Northern California Record

Sunday, December 15, 2019

Summary judgment granted to SAP America in patent infringement case


By John Suayan | Apr 16, 2019

General court 10

OAKLAND – The U.S. District Court of the Northern District of California awarded software company SAP America Inc. summary judgment in a patent-related legal battle against Dr. Lakshmi Arunachalam of Menlo Park.

In an April 2 ruling, Judge Phyllis J. Hamilton determined that Arunachalam, who launched a counterclaim against SAP for alleged infringement of U.S. Patent Nos. 8,037,158; 5,987,500; and 8,108,492 in 2013 in response to SAP’s pursuit of a declaratory judgment of non-infringement of the patents, “is estopped from asserting the validity of the patents-in-suit in this infringement action against SAP” and denied Arunachalam's motion for summary judgment.

Hamilton awarded SAP its summary judgment on its claim for declaratory judgment of noninfringement.

SAP also scored a summary judgment on its six-year-old declaratory judgment claim.

This is another blow suffered by Arunachalam, whose company and predecessor-in-interest in this case, Pi-Net International Inc., pursued legal action against JPMorgan Chase & Co. in the U.S. District Court for the District of Delaware over alleged infringement of the same patents. According to the ruling, the court “found the claims asserted in that action to be invalid and granted summary judgment against Pi-Net.”

Pi-Net’s efforts to appeal the case in addition to its petitions for rehearing in the federal circuit, a writ of certiorari, and for rehearing at the Supreme Court were denied.
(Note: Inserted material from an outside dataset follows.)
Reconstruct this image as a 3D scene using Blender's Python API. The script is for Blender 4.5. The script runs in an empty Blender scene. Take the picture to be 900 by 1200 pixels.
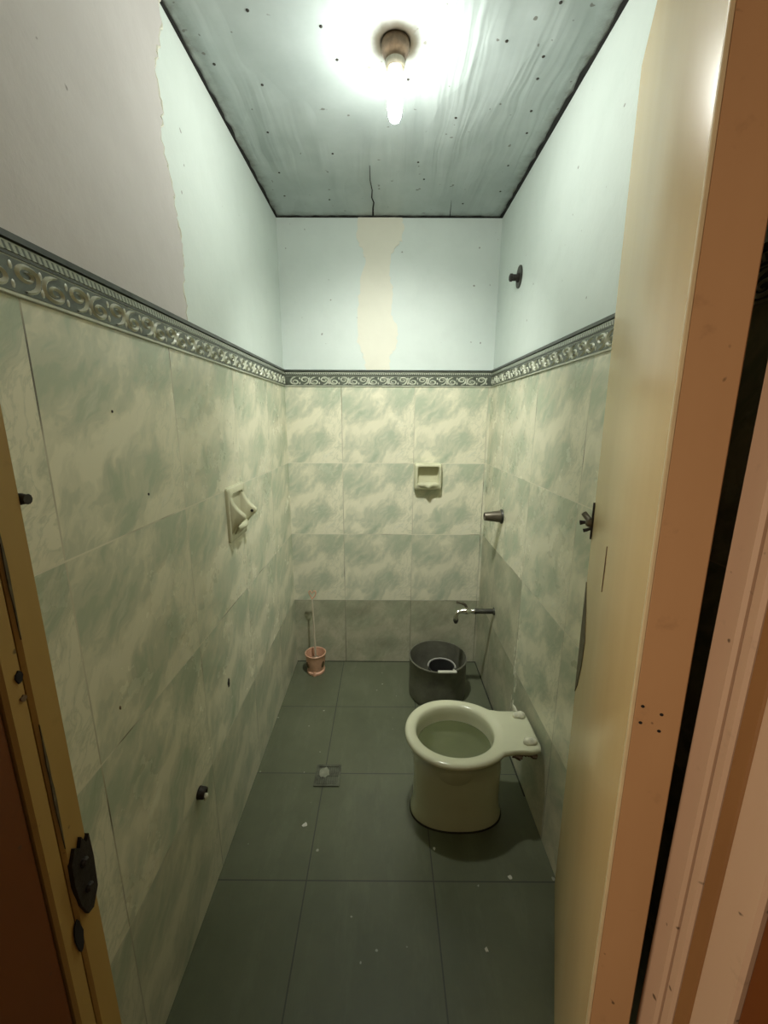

The Patent Trial and Review Board reviewed the patents-in-suit and “issued decisions finding the challenged claims invalid for multiple reasons," the ruling states.

Hamilton’s ruling was based on the following three factors: The presiding court in the JPMorgan case found the asserted claims invalid and entered summary judgment in favor of JPMorgan; the application of collateral estoppel barred Arunachalam “from not only re-litigating those claims directly at issue in JPMorgan but also the additional claims considered by the PTAB;” and collateral estoppel applies to all remaining claims of the patents-in-suit.

“For the foregoing reasons, the court concludes that the doctrine of collateral estoppel renders each of the claims of the patents-in-suit invalid for the reasons discussed… in JPMorgan,” Hamilton wrote.